2024-06-17 18:24:55 | 文庫のページ
①『のんびりおじいさんとねこ』 西内ミナミ/わかやましずこ 福音館書店 2010 
 1972年7月号の「こどものとも」で出た絵本です。<「こどものとも」人気作家のかくれた名作10選>の1冊として出版されました。一人暮らしの漁師のおじいさんと猫の愉快な話です。
 毎日アジのしっぽをもらう猫は、たまにはおいしい身をたらふく食べたいと言います。そこでおじいさんは猫のために大きな魚を釣ると約束。小さくてもいいから早く魚を食べたい猫と、釣った魚をエサにしてもっと大きな魚を釣りあげるというおじいさんのやり取りが楽しいです。とうとう大きなカジキマグロを釣りあげる場面は迫力があります。
 月刊誌「こどものとも」で和歌山さんが初めて描いた絵本です。
②『ぎょうれつ ぎょうれつ』(1986) マリサビーナ・ルッソ 青木久子訳 徳間書店 1994
 子どもの遊びの世界を豊かに描いたすてきな絵本です。
 自分の部屋で遊んでいたサムは「お昼ごはんですよ」と台所で呼ぶお母さんの声を聞き、「ちょっとまって」と言って、積み木を並べ始めます。次は本やおもちゃを並べ、行列は続きますが、台所にはまだたどりつけません。お母さんの声がまた聞こえます。次は何を並べようか、必死で考えるサム。サムの長い行列がやっと台所に到着したその時、待ちきれずに台所から出てきたお母さんと対面します。その対面の仕方が愉快です。遊びの世界を存分に楽しんだサムを抱き上げて「すごいわね」というお母さんもすてきです。

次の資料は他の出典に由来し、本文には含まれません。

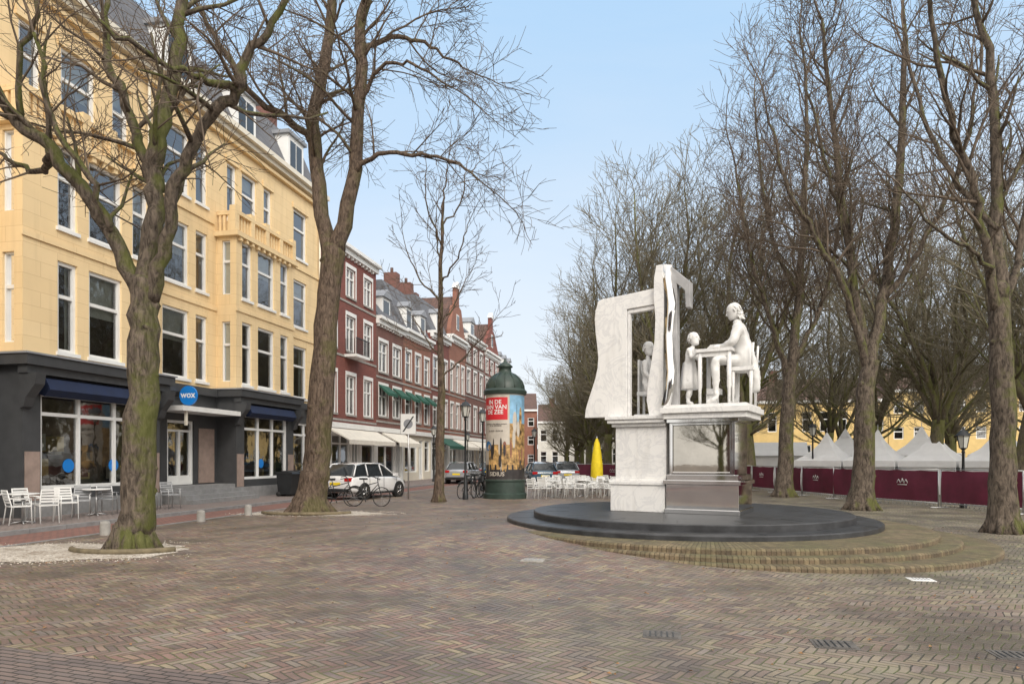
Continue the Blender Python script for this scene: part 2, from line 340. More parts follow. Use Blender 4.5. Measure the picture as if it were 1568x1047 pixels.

③『ウィリーをすくえ! チム 川をいく』(1969) ジュディ・ブルック 秋野翔一郎訳 童話館出版 2004
 小さな野ねずみのチムの大きな冒険の物語です。
 チムは、ハリネズミのブラウンさんと一緒に、ドブネズミに捕まったカエルのウィリーを助けに行きます。ウグイに案内してもらって、いかだに乗って、ドブネズミの隠れ家めざして川を下ります。ついにドブネズミの隠れ家を発見。高いびきをかいて眠っている恐ろしいドブネズミが目を覚ます前に、ウィリーを助け出せるかどうか、時間がありません。チムはひとり、隠れ家に突入します。勇気あるチムの活躍にドキドキさせられます。
 いかだで下る川岸ののどかな景色が美しいです。カラーとモノクロのページが交互に出てくるのも楽しめます。

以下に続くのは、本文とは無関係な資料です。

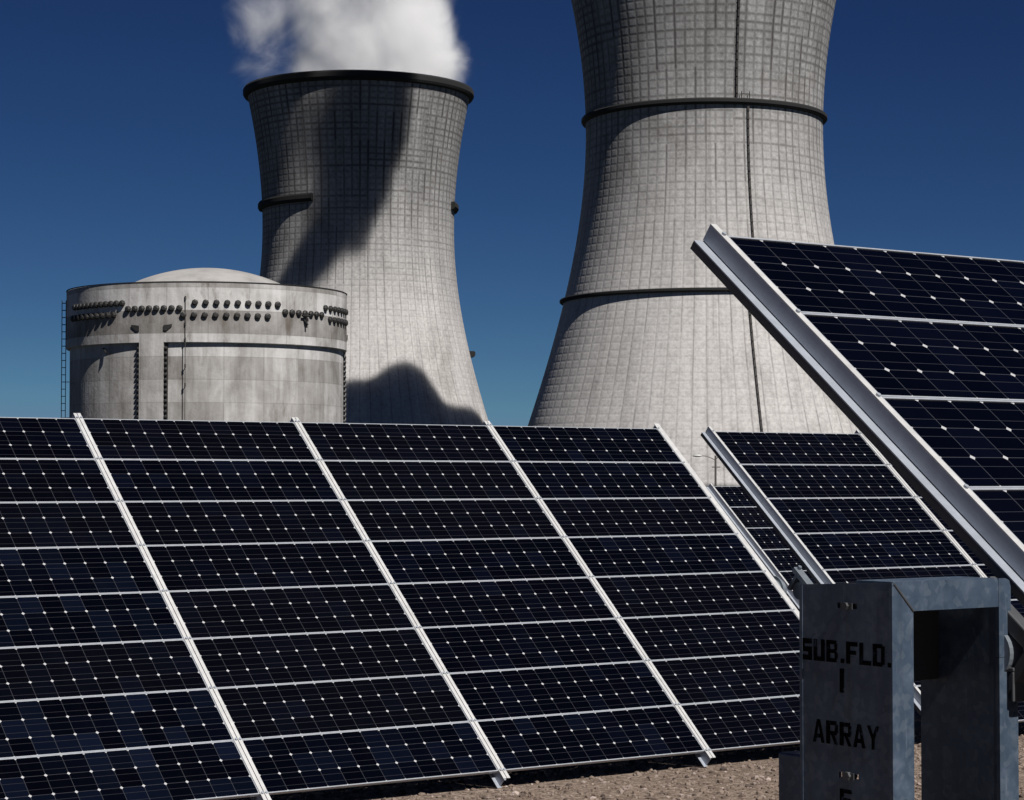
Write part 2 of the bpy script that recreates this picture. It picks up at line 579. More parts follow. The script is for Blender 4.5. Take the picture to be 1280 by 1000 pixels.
def mid_rail(parent, x):
    bm = bmesh.new()
    y0, y1 = -0.05, SLOPE + 0.035
    box(bm, x - 0.017, x - 0.014, y0 - .004, y1, -0.043, 0.0033)
    box(bm, x + 0.014, x + 0.017, y0 + .03, y1, -0.043, 0.0033)
    box(bm, x - 0.036, x - 0.012, y0 - .012, y1, -0.0462, -0.0432)
    box(bm, x + 0.012, x + 0.036, y0 + .03, y1, -0.0462, -0.0432)
    for k in range(ROWS + 1):
        y = k * RH
        for s in (-1, 1):
            tube(bm, (x + s * 0.010, y, 0.0071), (x + s * 0.010, y, 0.013), 0.0065, seg=6)
    rl = bm_obj('rail', bm, M_RAIL, parent)
    for s, h in ((-1, 0.0062), (1, 0.0070)):
        bm = bmesh.new()
        box(bm, min(x + s * 0.0015, x + s * 0.0185), max(x + s * 0.0015, x + s * 0.0185), y0, y1, 0.0035, h)
        bm_obj('cap', bm, M_RAIL_LIT, rl)
    return rl


def solar_array(top_left, tau, yawz, ncol, label, tube_ext=(0.12, 0.12), pitch=1.25, rext=0.0, tints={}):
    """top_left = upper left corner of the first module (eye-relative z)"""
    S = Vector((-math.sin(yawz) * math.cos(tau), math.cos(yawz) * math.cos(tau), math.sin(tau)))
    base = Vector(top_left) + Vector((0, 0, EYE)) - S * SLOPE
    root = empty('solar_array', base, (tau, 0, yawz))
    tag(root, label, 'solar panel', 'tilted solar arrays on the gravel field')
    for c in range(ncol):
        for r in range(ROWS):
            mo = link('solar_module', ME_MODULE, None, root, (c * pitch, r * RH, 0))
            link('module_frame', ME_FRAME, None, mo)
            mo.color = (1.0 - tints.get((c, r), 0.0), 1, 1, 1)
    side_rail(root, 0.0, -1)
    for c in range(1, ncol): mid_rail(root, c * pitch - (pitch - MW) / 2)
    xr = (ncol - 1) * pitch + MW
    side_rail(root, xr, 1, rext)
    for y in (0.35, SLOPE * 0.5 + 0.35, SLOPE * 0.5 - 0.35, SLOPE - 0.35):      # cross purlins under the modules
        bm = bmesh.new()
        box(bm, 0.13, xr - 0.004, y - 0.02, y + 0.02, -0.105, -0.049)
        bm_obj('purlin', bm, M_DARKSTEEL, root)
    bm = bmesh.new()
    tube(bm, (-tube_ext[0], SLOPE * 0.5, -0.155), (xr + tube_ext[1], SLOPE * 0.5, -0.155), 0.049, seg=28)
    bm_obj('torque_tube', bm, M_TUBE, root, smooth=False)
    return root, base, S, xr


ma = (1.25 - MW) / 2
A0 = (4.71381 - 1.25 + ma, 10.06755, 0.29724)
arrA = solar_array(A0, 0.72533, 0.0, 4, 'widest solar array, four columns of panels standing along the bare gravel in the lower left', (0.12, 0.10), rext=0.02,
                   tints={(0, 0): 0.36, (0, 1): 0.32, (0, 2): 0.10, (0, 3): 0.28, (0, 4): 0.22, (1, 0): 0.15, (1, 1): 0.08, (0, 5): 0.1})
arrB = solar_array((8.81691 - mx, 9.97336, 0.28358), 0.70741, -0.00575, 2, 'small solar array just behind the lettered steel post, in line with the widest array', (0.10, 0.12))
arrD = solar_array((3.35961 - mx, 3.75430, 0.55300), 0.66866, -0.0047, 3, 'nearest solar array, cut off by the right edge and rising highest against the sky', (0.10, 0.12))
arrC = solar_array((14.4828 - mx, 16.3951, -0.0774), 0.71475, 0.0, 2, 'farthest solar array, a dim sliver seen in the gap between two nearer arrays', (0.12, 0.12))


# ------------------------------------------------------------------ support post between the two middle arrays
def array_axis(arr, x):
    root, base, S, xr = arr
    return root.matrix_basis @ Vector((x, SLOPE * 0.5, -0.155))


def support_post(p, label, wide=0.14):
    gz = ground_z(p.y)
    root = empty('support_post', (p.x, p.y, gz))
    tag(root, label, 'post', 'posts carrying the torque tubes')
    h = p.z - gz
    bm = bmesh.new()
    box(bm, -0.05, 0.05, -0.055, -0.047, 0.0, h - 0.075)
    box(bm, -0.05, 0.05, 0.047, 0.055, 0.0, h - 0.075)
    box(bm, -0.004, 0.004, -0.0468, 0.0468, 0.0, h - 0.075)
    bm_obj('column', bm, M_POST, root)
    bm = bmesh.new()
    box(bm, -0.07, 0.07, -0.085, 0.085, h - 0.0748, h - 0.060, 0.003)
    bm_obj('head_plate', bm, M_POST, root)
    bm = bmesh.new()
    prof = [(0.051, -0.035), (0.051, 0.035), (0.068, 0.035), (0.068, 0.006), (0.085, 0.006), (0.085, -0.006), (0.068, -0.006), (0.068, -0.035)]
    lathe(bm, prof, 28, closed_prof=True)
    bmesh.ops.rotate(bm, verts=bm.verts, cent=(0, 0, 0), matrix=Matrix.Rotation(R_(90), 3, 'Y'))
    bmesh.ops.translate(bm, verts=bm.verts, vec=(0, 0, h))
    bm_obj('bearing', bm, M_TUBE, root)
    for sy in (-1, 1):
        for sx in (-0.045, 0.045):
            bm = bmesh.new()
            tube(bm, (sx, sy * 0.07, h - 0.0598), (sx, sy * 0.07, h - 0.03), 0.011, seg=6)
            bm_obj('bolt', bm, M_BOLT, root)
    return root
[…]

 初版は1979年、冨山房から出版されていますが、訳者も題名も変えて2004年に復刊。
④『シーリと氷の海の海賊たち』(2015) フリーダ・二ルソン/アレクサンデル・ヤンソン よこのなな訳 岩波書店 2023
 たくさんの島が点在する氷海に年老いた父と妹と3人で暮らす10歳のシーリの海を舞台にした冒険の物語です。
 だれもが恐れる海賊シロガシラにさらわれた妹を取り戻すため氷海のどこにあるかもわからないシロガシラの島を探す過酷な旅に一人で挑みます。シーリの勇気に大きな感動をもらえる作品です。
 シーリと同じく妹をさらわれたフレードリクとの出会いは、途中で離れ離れになりますが、シーリをずっと力づけます。海が凍り付く極寒の地で懸命に生きる人々に命を救われたり、人魚の坊やに出会ったり、悪意に満ちた乱暴な海の男たちに命を狙われたり、シーリの冒険には終始ハラハラさせられます。ついにシロガシラの島を発見し、シロガシラとの対決の時がやってきます。悪に向かって毅然と立ち向かっていくシーリが印象的です。シーリの勇気と知恵が勝利を導く結末は予想外の展開もあり、感動的です。
 登場人物を描いた挿絵はどこか幻想的で、印象深く、物語を深めてくれる氷海の地図も興味深いです。2015年、スウェーデンで出版の350ページを超える大作。
(これは日本子どもの本研究会の機関紙『こどもの本棚』のために書いたものです。5月発行の6月号に掲載されましたので、そのまま使わせていただきました。)